Now obviously, such a statement is going to require some unpacking. And it requires unpacking because everything is interpretation. We have the Bible, the words on the page, but there is no such thing as a plain meaning that everyone has to agree on. There’s a lot of room in the Bible, but it doesn’t say whatever we want. We can study the words and try to understand them better, but we can’t say “hot” means “cold.” There are guardrails, we have to wrestle with the words as they are, but between those guardrails there’s a lot of room for interpretations.

And yet, ultimately, there are only two ways to live in the world and each of us has to choose. I personally can’t get anything other than that from what Jesus says here. And that’s really hard for me. It’s something that I’ve been wrestling with all through Lent this year. What I gave up for Lent was buying anything that could wait. If it wasn’t essential, I didn’t get it. But really, because of how this season has been for me, that hasn’t been much of a discipline. Our Lent Lunch conversation on fasting a couple weeks ago really got me thinking about how much, or I should say, how little time I actually spend disciplining, or shaping, my spirit by controlling my body and my habits. It’s just so easy NOT to do it.

And that’s what I think Jesus is talking about here. The wide gate and the easy road are … easy. That’s why lots of folks go that way. But it doesn’t go anywhere good. It’s the narrow gate and the hard road that lead to life. Life. Goodness. Wholeness. Shalom. Fulfillment. Peace. Not easy, but good, and right. And this is usually where a preacher will give you a list of culturally-rooted behaviors that you are not supposed to do if you want to get through the narrow gate (don’t drink, don’t smoke, and so on). The list of don’ts is different depending on where you live and what kind of church you go to. 
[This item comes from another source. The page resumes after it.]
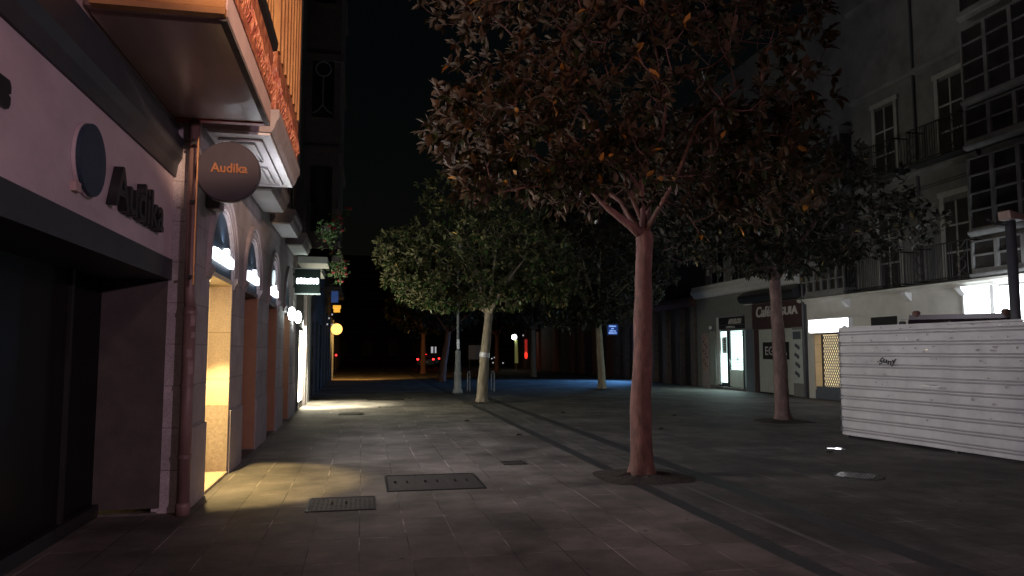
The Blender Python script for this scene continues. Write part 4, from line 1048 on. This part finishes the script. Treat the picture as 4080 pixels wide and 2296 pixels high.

The problem with that is it doesn’t seem to track with what Jesus said. Jesus list of don’ts (he does have some) and dos is focused on some universal human behaviors. To follow Jesus, to enter through the narrow gate and take the harder road, we have to resist our impulse to get angry and insult people, we have to initiate reconciliation, we have to not look at others with lust, we have to keep our commitments, we have to respond nonviolently, we have to love our enemies, we have to be charitable and prayerful and fast, not so other people see us, but because it draws us closer to God, we have to be generous and resist the temptation to hoard, we have to trust God more than we trust our own earning potential, we have to not worry about tomorrow, we have to not judge, we have to be discerning, and we have to do to others what we would have them do to us. Whew. Is that a narrow gate? Yes. Is that a hard road? Yes. It requires discipline. Deprivation? No. Discipline? Yes. A life of discipline.
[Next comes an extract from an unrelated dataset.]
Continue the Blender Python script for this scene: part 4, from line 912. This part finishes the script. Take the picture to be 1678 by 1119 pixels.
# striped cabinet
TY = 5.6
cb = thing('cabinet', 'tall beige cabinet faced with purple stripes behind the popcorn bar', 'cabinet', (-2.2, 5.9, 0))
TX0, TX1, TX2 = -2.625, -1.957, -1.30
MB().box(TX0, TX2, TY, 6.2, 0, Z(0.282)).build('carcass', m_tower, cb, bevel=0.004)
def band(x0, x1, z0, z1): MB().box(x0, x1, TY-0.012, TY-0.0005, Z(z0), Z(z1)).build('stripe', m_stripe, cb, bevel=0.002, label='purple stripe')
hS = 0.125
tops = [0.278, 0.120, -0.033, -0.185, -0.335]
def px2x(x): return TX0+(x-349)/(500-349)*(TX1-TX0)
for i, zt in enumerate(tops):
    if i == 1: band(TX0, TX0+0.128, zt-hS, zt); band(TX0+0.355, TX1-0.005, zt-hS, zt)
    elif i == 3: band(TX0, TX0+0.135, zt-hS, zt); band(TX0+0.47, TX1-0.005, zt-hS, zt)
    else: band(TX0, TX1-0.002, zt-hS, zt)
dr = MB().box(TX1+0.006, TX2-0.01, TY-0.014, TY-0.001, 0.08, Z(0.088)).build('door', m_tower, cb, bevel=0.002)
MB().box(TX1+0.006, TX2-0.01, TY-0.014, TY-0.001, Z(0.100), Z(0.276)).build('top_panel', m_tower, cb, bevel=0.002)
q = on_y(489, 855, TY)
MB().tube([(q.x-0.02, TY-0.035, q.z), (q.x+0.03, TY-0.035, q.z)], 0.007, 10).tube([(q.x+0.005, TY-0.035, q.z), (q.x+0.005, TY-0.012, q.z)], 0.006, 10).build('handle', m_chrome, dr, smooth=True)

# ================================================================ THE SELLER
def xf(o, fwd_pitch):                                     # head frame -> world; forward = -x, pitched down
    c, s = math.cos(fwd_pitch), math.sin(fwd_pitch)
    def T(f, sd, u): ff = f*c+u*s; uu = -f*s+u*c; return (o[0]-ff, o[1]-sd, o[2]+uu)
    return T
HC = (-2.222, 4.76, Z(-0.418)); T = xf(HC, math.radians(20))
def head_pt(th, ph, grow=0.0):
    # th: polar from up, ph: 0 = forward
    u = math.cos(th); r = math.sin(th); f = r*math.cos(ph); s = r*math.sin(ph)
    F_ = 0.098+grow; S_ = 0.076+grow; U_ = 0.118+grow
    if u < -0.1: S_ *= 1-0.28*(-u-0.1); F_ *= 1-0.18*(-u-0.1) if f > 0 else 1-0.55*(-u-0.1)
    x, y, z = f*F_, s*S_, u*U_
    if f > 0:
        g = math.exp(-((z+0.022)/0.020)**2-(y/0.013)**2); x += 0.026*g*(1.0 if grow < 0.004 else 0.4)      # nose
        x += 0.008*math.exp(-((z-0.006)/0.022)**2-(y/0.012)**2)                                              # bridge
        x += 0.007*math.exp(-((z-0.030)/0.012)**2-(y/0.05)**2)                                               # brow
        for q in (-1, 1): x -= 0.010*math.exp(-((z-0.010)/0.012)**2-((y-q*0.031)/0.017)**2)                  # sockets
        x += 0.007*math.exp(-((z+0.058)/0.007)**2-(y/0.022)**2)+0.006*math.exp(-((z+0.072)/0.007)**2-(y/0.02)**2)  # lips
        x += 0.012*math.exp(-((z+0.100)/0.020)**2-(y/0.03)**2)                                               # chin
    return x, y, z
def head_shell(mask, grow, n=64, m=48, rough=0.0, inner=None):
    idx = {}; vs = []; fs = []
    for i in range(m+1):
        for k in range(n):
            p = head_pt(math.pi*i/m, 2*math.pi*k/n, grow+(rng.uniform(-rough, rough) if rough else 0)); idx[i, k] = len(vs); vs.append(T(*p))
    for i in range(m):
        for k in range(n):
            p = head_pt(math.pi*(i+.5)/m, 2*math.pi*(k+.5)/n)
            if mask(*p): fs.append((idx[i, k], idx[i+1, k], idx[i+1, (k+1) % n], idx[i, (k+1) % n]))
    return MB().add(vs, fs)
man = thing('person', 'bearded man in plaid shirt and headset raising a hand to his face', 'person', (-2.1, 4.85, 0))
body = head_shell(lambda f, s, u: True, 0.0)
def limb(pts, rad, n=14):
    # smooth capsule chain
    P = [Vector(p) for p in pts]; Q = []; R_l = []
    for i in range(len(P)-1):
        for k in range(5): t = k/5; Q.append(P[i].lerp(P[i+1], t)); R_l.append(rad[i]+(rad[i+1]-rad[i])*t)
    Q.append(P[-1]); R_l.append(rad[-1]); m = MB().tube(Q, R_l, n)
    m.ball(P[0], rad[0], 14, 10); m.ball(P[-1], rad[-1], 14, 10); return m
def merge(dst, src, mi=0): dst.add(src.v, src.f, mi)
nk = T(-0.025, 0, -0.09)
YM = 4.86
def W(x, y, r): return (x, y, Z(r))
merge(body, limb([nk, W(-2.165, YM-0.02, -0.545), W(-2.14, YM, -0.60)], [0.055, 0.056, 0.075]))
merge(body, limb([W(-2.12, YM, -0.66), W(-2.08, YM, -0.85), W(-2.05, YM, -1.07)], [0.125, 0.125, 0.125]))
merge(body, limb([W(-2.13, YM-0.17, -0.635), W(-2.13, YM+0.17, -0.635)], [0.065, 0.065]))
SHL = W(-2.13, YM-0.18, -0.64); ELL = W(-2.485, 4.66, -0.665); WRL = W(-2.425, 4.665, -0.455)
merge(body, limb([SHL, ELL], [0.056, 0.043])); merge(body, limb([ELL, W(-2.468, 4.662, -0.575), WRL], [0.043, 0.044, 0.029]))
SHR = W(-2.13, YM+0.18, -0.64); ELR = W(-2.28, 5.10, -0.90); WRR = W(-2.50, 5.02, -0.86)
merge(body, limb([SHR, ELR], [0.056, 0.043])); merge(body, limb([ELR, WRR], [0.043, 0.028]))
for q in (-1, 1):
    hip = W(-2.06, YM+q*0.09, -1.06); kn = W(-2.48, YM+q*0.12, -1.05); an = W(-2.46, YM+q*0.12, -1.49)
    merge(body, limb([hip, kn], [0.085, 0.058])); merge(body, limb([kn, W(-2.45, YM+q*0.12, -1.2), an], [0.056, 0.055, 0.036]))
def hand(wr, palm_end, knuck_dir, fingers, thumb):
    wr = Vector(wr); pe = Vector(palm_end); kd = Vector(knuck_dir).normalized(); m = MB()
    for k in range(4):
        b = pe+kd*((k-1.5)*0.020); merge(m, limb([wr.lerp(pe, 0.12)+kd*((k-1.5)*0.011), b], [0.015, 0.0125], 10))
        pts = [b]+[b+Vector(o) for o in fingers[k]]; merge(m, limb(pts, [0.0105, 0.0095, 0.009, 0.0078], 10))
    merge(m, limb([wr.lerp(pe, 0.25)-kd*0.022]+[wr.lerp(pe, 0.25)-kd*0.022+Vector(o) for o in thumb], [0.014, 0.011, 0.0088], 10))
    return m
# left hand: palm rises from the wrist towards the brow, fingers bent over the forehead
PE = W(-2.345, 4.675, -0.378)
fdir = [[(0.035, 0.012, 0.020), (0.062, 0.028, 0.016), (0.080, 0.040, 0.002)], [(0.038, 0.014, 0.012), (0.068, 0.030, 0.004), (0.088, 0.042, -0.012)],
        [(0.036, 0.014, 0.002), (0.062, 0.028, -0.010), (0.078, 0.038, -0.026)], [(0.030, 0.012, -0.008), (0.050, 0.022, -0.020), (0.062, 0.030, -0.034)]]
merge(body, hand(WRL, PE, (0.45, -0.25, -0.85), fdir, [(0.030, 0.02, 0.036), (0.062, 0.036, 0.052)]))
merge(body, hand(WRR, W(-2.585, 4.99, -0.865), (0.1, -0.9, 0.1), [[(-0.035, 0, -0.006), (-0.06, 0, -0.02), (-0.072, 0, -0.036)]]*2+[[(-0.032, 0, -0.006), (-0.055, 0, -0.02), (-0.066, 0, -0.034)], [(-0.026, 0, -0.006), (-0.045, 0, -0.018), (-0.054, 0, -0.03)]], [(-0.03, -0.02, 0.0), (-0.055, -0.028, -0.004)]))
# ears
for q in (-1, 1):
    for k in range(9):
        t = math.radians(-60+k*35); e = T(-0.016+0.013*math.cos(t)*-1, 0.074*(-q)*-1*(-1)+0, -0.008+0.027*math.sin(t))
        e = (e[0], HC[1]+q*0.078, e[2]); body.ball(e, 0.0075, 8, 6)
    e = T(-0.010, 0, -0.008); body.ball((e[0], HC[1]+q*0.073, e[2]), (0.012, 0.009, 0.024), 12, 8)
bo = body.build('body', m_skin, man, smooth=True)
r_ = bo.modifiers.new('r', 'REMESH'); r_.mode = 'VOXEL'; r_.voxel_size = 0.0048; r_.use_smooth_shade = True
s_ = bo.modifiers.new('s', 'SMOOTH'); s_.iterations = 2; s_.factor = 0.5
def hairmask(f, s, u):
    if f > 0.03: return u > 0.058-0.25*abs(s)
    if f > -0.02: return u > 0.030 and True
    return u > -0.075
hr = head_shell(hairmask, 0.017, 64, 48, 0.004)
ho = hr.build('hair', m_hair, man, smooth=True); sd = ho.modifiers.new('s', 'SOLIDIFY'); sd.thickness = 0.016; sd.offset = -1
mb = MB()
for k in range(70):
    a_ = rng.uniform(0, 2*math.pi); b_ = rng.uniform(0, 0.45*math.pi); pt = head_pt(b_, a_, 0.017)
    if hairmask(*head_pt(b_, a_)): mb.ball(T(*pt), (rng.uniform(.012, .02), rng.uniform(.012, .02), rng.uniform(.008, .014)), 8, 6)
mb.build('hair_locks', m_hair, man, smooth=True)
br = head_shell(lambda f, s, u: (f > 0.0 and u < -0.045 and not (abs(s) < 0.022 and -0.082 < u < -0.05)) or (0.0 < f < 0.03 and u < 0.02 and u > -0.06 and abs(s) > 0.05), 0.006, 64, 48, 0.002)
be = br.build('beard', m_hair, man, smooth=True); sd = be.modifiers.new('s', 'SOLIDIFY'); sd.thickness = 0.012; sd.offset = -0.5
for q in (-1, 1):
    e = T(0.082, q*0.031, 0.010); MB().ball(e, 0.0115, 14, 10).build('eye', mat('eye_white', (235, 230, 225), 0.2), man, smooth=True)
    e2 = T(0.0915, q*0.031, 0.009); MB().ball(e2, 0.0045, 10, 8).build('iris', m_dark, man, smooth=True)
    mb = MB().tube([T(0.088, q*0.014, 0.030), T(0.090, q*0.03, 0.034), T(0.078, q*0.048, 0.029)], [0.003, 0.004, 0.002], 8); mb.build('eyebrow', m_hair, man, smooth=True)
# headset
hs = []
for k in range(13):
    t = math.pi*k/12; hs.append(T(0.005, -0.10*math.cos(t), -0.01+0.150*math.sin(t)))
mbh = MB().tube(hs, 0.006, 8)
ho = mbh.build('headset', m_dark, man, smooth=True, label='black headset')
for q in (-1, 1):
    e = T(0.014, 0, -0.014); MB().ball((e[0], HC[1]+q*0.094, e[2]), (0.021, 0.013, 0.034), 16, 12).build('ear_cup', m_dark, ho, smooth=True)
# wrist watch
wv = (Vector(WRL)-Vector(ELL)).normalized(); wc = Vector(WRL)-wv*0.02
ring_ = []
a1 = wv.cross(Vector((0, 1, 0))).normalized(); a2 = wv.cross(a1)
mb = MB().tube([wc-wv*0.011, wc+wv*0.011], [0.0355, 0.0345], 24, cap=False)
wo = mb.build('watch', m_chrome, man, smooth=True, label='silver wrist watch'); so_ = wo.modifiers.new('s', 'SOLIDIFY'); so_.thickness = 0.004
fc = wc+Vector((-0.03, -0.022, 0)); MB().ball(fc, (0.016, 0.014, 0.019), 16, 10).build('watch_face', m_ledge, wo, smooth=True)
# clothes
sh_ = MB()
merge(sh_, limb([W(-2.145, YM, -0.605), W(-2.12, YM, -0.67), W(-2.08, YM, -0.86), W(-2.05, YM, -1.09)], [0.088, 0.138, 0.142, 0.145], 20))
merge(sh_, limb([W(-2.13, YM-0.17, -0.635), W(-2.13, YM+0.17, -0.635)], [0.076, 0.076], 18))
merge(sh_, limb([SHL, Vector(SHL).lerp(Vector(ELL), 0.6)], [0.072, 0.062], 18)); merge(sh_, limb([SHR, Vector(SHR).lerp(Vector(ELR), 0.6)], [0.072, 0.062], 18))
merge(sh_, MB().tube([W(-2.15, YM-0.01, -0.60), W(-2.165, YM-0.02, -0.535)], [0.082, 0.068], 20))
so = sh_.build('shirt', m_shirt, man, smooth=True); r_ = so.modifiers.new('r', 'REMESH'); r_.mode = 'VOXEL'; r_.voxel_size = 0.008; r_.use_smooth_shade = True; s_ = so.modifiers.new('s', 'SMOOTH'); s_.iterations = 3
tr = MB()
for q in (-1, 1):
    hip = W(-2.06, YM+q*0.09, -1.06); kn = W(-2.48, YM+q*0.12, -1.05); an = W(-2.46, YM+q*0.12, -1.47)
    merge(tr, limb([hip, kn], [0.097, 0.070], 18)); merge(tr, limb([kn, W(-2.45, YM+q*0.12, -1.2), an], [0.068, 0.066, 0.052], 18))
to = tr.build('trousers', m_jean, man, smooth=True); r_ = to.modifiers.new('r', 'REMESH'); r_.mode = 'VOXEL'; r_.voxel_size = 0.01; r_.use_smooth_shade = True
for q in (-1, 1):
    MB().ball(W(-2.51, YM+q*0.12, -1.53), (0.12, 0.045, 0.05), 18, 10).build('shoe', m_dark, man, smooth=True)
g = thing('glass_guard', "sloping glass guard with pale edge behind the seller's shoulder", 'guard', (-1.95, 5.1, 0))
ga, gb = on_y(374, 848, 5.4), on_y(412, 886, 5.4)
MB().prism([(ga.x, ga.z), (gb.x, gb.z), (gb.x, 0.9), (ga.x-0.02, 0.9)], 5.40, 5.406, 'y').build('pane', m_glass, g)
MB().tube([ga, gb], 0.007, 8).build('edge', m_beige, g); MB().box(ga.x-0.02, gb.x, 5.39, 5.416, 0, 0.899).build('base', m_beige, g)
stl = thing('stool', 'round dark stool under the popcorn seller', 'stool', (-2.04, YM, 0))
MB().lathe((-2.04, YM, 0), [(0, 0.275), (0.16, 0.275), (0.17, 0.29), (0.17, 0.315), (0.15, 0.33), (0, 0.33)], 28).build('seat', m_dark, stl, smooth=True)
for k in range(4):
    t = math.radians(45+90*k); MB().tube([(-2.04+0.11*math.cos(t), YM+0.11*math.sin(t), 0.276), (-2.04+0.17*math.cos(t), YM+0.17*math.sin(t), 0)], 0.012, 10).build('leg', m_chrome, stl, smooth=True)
And Jesus says that we cannot brute force our way through that life. It must grow from within us, as we follow him. We follow Jesus because he sees us. He calls us, personally, individually, he sees exactly where you are and speaks your name. Jesus chooses you because he loves you and sees your potential. He calls you to follow him, and as we do, his life begins to grow in us. We bear good fruit. Following Jesus, walking along the narrow path that he lays out in the Sermon on the Mount, is what it means to do the will of God. 

Not everyone who claims the name of Jesus is actually a follower of Jesus. In these verses he says people can do great deeds of power, actually do them, and do them in the name of Jesus, and not be doing God’s will. Prophesying, casting out demons, doing deeds of power (or miracles) those are good things, things that Jesus actually tells and empowers the apostles to do. But a life of following Jesus is not about those things primarily. It’s about our attitudes and actions, loving our enemies and not worrying. Remember, it’s not about looking good in front of other people, or doing stuff that gets noticed. Doing the will of God on earth as it’s done in heaven is about our day-in-day-out choices. It’s a narrow way, and we have to deliberately choose it because Jesus has called us.

Finally, Jesus shares what the results of these choices will be. Following the narrow path, doing the will of God, is like building a house on a firm foundation, on rock. The easy path is like building a house on sand. In Palestine, there’s a distinctly dry season and a distinctly wet season. And during the dry season, all of the ground gets very hard. So hard that you could mistake sand for rock. When we take the wide gate and the easy way, sometimes we convince ourselves that it’s not such a big deal. That as long as we are generally “good people,” there’s not too big a difference between God’s way and the world’s way. We can say, “This ground looks pretty firm, I’m sure it will be fine.” The problem is, beloved ones, the storms are coming. Storms will come. They will come to everyone. None of us escape the storms of this life. And when the storms come, ground that looked firm when the sun was out suddenly gets very shaky. 

Throughout this section, Jesus is saying that just looking good isn’t enough to experience abundant life. The road may look easy, but it doesn’t lead anywhere good. The tree may look healthy, but it doesn’t bear good fruit. The Christian may look flashy, but it doesn’t mean they’re doing God’s will. The ground may look firm, but it doesn’t support you when the storms come. Jesus isn’t interested in our looking good. He’s interested in our being good. And not like sugary-sweet “good” but deeply good, rooted, whole, mature, confident, humble. Not so we can go to heaven, but so that, when the storms come, we can weather them with grace and trust. That’s what it means to do God’s will. That’s what it means to follow Jesus. In this last week of Lent, may we all take Jesus’ invitation deeply into our hearts. Amen.